He claims credit for balancing the budget. Again, something that he didn't seriously consider until the GOP dominated Capitol Hill. Of course, we cannot forget that a balanced budget would be an unreachable concept except in a philosopher's mind if his health care overhaul passed Congress. A plan, that never even reached a vote in a Congress his own party controlled, that would have placed one-seventh of the national economy under the federal government, putting us into the red for as long as the Grand Canyon is deep.

His one, indisputable triumph is the political tin ear that gave the GOP complete control of Congress for the first time in 40 years. Even Wayne Gretzky accidentally scored one for the other team once and awhile.

A great president? He certainly wants to be remembered as one, but it will not happen.

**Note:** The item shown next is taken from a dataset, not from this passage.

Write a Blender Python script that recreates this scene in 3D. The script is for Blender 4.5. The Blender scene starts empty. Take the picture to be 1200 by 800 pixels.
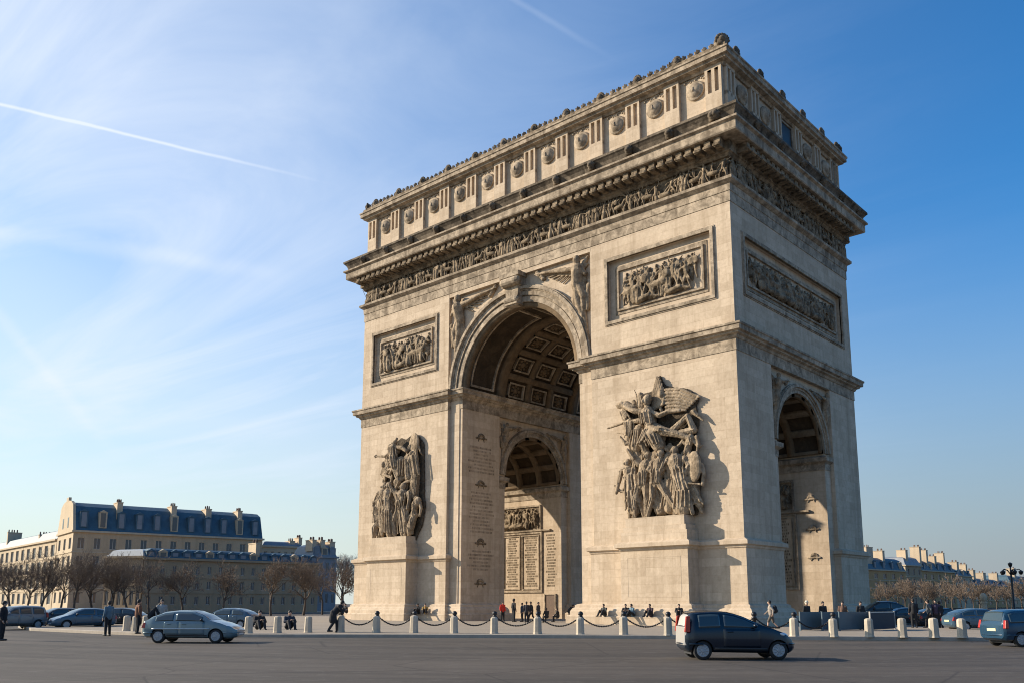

Great presidents achieve great feats that echo beyond their days in office, resounding through history. Clinton's echo on Jan. 20, 2001, however weak, dissipated on Sept. 11.

His legacy will be one of a historical oddity, like that of former Buffalo mayor Grover Cleveland, the only man to serve two non-consecutive terms as president.

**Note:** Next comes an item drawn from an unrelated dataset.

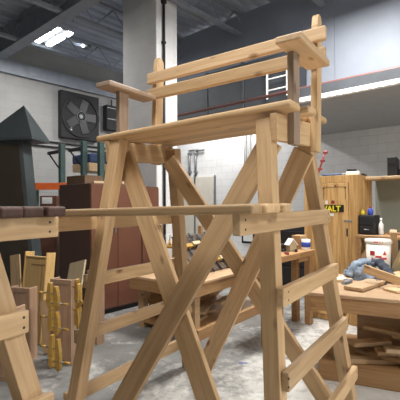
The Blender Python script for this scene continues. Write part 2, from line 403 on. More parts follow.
fixture(aA, bA, zz(38.5, 8.2, 52), 'glowing twin-tube lamp hanging at upper left below the dark ceiling', [(-.125, .1, .64), (.125, .1, .64), (-.125, -.42, .2), (.125, -.42, .2)], 130*EN, None, RZ+PI/2)
aB, bB = pa(318, 5.0)
fixture(aB, bB, 4.75, 'twin-tube ceiling lamp above the right side of the tall chair', [(-.2, 0, 1.), (.2, 0, 1.)], 290*EN)
fixture(3.9, 2.5, 4.75, 'twin-tube ceiling lamp out of the frame on the right', [(-.2, 0, 1.), (.2, 0, 1.)], 300*EN)
fixture(-1.3, .7, 4.75, 'twin-tube ceiling lamp out of the frame above the camera', [(-.2, 0, 1.), (.2, 0, 1.)], 135*EN)
fixture(-7.0, 7.9, 4.9, 'unseen twin-tube lamp added behind the dark siding to light the white wall', [(-.2, 0, 1.), (.2, 0, 1.)], 170*EN)  # out of sight, added only to brighten the white back wall
# small twin spot far behind the lit lamp
t = thing('exit_spot', px(87, 9.8, zz(42, 9.8)), RZ, 'pair of tiny bright lamps right of the glowing twin-tube lamp', 'ceiling light')
cbox('housing', (-.12, -.05, -.12), (.12, .05, .16), GREYMETAL, t)
cyl('hanger', (0, 0, .16), (0, 0, HC-zz(42, 9.8)-.003), .006, CONDUIT, t, n=6)
for s in (-1, 1):
    cyl('lamp_head', (.07*s, -.09, .06*s), (.07*s, -.05, .06*s), .03, TUBE, t)

# ------------------------------------------------------------------ upper right: pipe, ducts, ladder rail
bm = bmesh.new(); addcyl(bm, (-6.5, 5.86, 3.35), (AR-.01, 5.86, 3.35), .03, n=12)
o = link('sprinkler_pipe', bm, PIPERED); o.location = room(0, 0); o.rotation_euler = (0, 0, RZ)
tag(o, 'long thin red sprinkler pipe running above the white ledge on the right', 'pipe')
def rth(name, x, D, z, label, cat, group=None, rz=RZ): return thing(name, px(x, D, z), rz, label, cat, group)
t = thing('air_duct', room(-6.2, 6.35, 3.2), RZ, 'dark grey sheet-metal air duct behind the backrest rails', 'duct')
cbox('duct_body', (0, -.25, .05), (2.9, .22, .95), DUCT, t, .01)
for x_ in (.9, 1.8): cbox('flange', (x_, -.27, .03), (x_+.05, .24, .97), DUCT, t, .004)
t = thing('louvre_unit', room(-7.75, 6.0, 3.1), RZ, 'dark ventilation unit with pale louvre lines right of the column', 'ventilation unit')
cbox('housing', (0, 0, 0), (1.35, .55, .85), DUCT, t, .01)
for x_ in (.1, 1.25): cyl('hanger', (x_, .3, .85), (x_, .3, HC-3.1-.004), .01, CONDUIT, t, n=6)
for k in range(3): cbox('louvre', (.02, -.012, .12+.26*k), (1.3, .0, .145+.26*k), GREYMETAL, t, 0)
cbox('corner_post', (1.29, -.015, 0), (1.33, .0, .85), GREYMETAL, t, 0)
pa1, pb1 = pa(291, 7.2)
t = thing('ladder', room(pa1, 6.0, 3.34), RZ, 'short white ladder rail standing on the ledge behind the right arm post', 'ladder')
for x_ in (-.2, .2): cbox('rail', (x_-.014, -.015, 0), (x_+.014, .015, .62), WHITEP, t)
for k in range(3): cbox('rung', (-.186, -.01, .14+.2*k), (.186, .01, .16+.2*k), WHITEP, t)
bm = bmesh.new(); addcyl(bm, (-6.2, 2.9, HC-.58), (1.8, 2.9, HC-.58), .016, n=8); o = link('ceiling_conduit', bm, GREYMETAL); o.location = room(0, 0); o.rotation_euler = (0, 0, RZ)
tag(o, 'thin pale conduit crossing the dark ceiling above the backrest', 'pipe')

# ------------------------------------------------------------------ left wall: fan and small box
def onwall_left(x, y):
    # point on the left wall seen at pixel x,y
    X = (x-200)/F; D = AL/(X*math.cos(math.radians(41.9))-math.sin(math.radians(41.9)))
    return px(x, D, zz(y, D, x))
p0, p1 = onwall_left(58, 137.5), onwall_left(96, 100.5)
a0, b0 = roomab(p0); a1, b1 = roomab(p1); zlo, zhi = p0.z, p1.z+.05
t = thing('exhaust_fan', room(AL, (b0+b1)/2, zlo), RZ, 'large square black exhaust fan mounted high on the grey wall', 'fan')
w = b1-b0; h = zhi-zlo
cbox('housing', (.0, -w/2, 0), (.16, w/2, h), DARKFAN, t, .01)
bm = bmesh.new()
n = 28; R1, R0 = h*.46, h*.41
for k in range(n):
    q = []
    for (r, x_) in ((R1, .162), (R1, .19), (R0, .19), (R0, .162)):
        for kk in (k, k+1): q.append((x_, r*math.cos(2*PI*kk/n), h/2+r*math.sin(2*PI*kk/n)))
    vv = [bm.verts.new(c) for c in q]
    for i in range(3): bm.faces.new((vv[2*i], vv[2*i+1], vv[2*i+3], vv[2*i+2]))
link('guard_ring', bm, DARKFAN, t)
for k in range(5):
    an = 2*PI*k/5; bm = bmesh.new()
    addbox(bm, (.165, .1, -.11), (.175, R0*.92, .11), .003)
    bmesh.ops.rotate(bm, verts=bm.verts, cent=(.17, 0, 0), matrix=Matrix.Rotation(an, 3, 'X')); bmesh.ops.translate(bm, verts=bm.verts, vec=(0, 0, h/2))
    link('fan_blade', bm, BLACK, t)
bm = bmesh.new()
for r in (.13, .07):
    for k in range(12):
        a_, c_ = 2*PI*k/12, 2*PI*(k+1)/12
        addcyl(bm, (.195, r*math.cos(a_), h/2+r*math.sin(a_)), (.195, r*math.cos(c_), h/2+r*math.sin(c_)), .008, n=5)
addcyl(bm, (.165, 0, h/2), (.19, 0, h/2), .05, n=14)
link('hub', bm, GREYMETAL, t)
for k in range(3): cbox('label_plate', (.16, -w*.28, h*.16+.075*k), (.166, -w*.23, h*.16+.045+.075*k), PAPER, t, 0)
p0, p1 = onwall_left(103, 130), onwall_left(115, 108)
a0, b0 = roomab(p0); a1, b1 = roomab(p1)
t = thing('electrical_box', room(AL, b0, p0.z), RZ, 'small black electrical box on the grey wall left of the armrest post', 'electrical box')
cbox('housing', (0, 0, 0), (.2, b1-b0, p1.z-p0.z), DARKFAN, t, .01)
for k in (.3, .62): cbox('seam', (.2, .02, k), (.206, b1-b0-.02, k+.02), GREYMETAL, t, 0)
cyl('supply_pipe', (.08, .25, p1.z-p0.z), (.08, .25, 4.55-p0.z), .02, CONDUIT, t, n=8)

for y0_, y1_, lab in ((136.5, 149, 'upper thin grey conduit running along the wall under the fan'), (142, 153, 'lower thin grey conduit running along the wall under the fan')):
    q0, q1 = onwall_left(33, y0_), onwall_left(84, y1_); zc = (q0.z+q1.z)/2
    a0, b0 = roomab(q0); a1, b1 = roomab(q1)
    bm = bmesh.new(); addcyl(bm, (AL+.03, b0-1.5, zc), (AL+.03, b1+.8, zc), .022, n=8)
    o = link('wall_conduit', bm, DARKFAN); o.location = room(0, 0); o.rotation_euler = (0, 0, RZ); tag(o, lab, 'pipe')
# ------------------------------------------------------------------ tower with pyramid roof, far left
t = thing('tower', px(12, 5.1), 0, 'dark green tapered metal tower with pyramid roof at the left edge', 'tower')
T0 = t.location.copy()
def hull(name, quads, mat, parent):
    """closed mesh from a list of rings of equal length (bottom to top); a one-point ring is an apex"""
    bm = bmesh.new(); rr = [[bm.verts.new(Vector(p)-T0) for p in q] for q in quads]
    bm.faces.new(rr[0][::-1])
    for a, b in zip(rr, rr[1:]):
        n_ = len(a)
        for k in range(n_):
            bm.faces.new((a[k], a[(k+1) % n_], b[0]) if len(b) == 1 else (a[k], a[(k+1) % n_], b[(k+1) % n_], b[k]))
    if len(rr[-1]) > 1: bm.faces.new(rr[-1])
    bmesh.ops.recalc_face_normals(bm, faces=bm.faces); return link(name, bm, mat, parent)
ze = zz(137.5, 4.85, 20)
def up(p, z): return Vector((p.x, p.y, z))
r_n, r_r, r_l = px(32, 4.75), px(50, 5.15), px(-22, 4.95); r_f = r_l+r_r-r_n
hull('roof', [[up(p, ze-.03) for p in (r_n, r_r, r_f, r_l)], [up(p, ze) for p in (r_n, r_r, r_f, r_l)], [px(24, 5.1, zz(105, 5.1, 24))]], STEELGREY, t)
bk_ = (r_r-r_n).normalized()
def ring(xl, xr, z, d0=.0, dep=.42):
    a_, b_ = px(xl, 4.93), px(xr, 4.93); f_ = bk_*d0
    return [up(p, z) for p in (a_+f_, b_+f_, b_+f_+bk_*dep, a_+f_+bk_*dep)]
hull('body', [ring(-30, 39, 0, 0, .2), ring(-12, 22, ze-.03, 0, .2)], STEELGREY, t)
hull('panel', [ring(-26, 35, .12, -.012, .02), ring(-10, 19, ze-.08, -.012, .02)], TOWERBROWN, t)

# ------------------------------------------------------------------ lockers
D = 5.2; lc = px(90, D)
t = thing('locker', lc, RZ, 'brown-red metal locker with closed double doors behind the chair', 'locker')
HL = 1.78
LDP = .80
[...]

Clinton's legacy will be the man who kept the seat warm, the interregnum between the Bush bookends. He will be the harmless, inconsequential president between the Bush who oversaw the peaceful end of the old order (No. 41) and the Bush thrust into the fire of a brave, new world (No. 43). His eight years were full of words without meaning, action without impact, style without substance.

William Jefferson Blythe Clinton escaped a justly deserved Senate conviction for his crimes, but he will be unable to escape the resounding verdict of history: an unambiguous, uninterested yawn.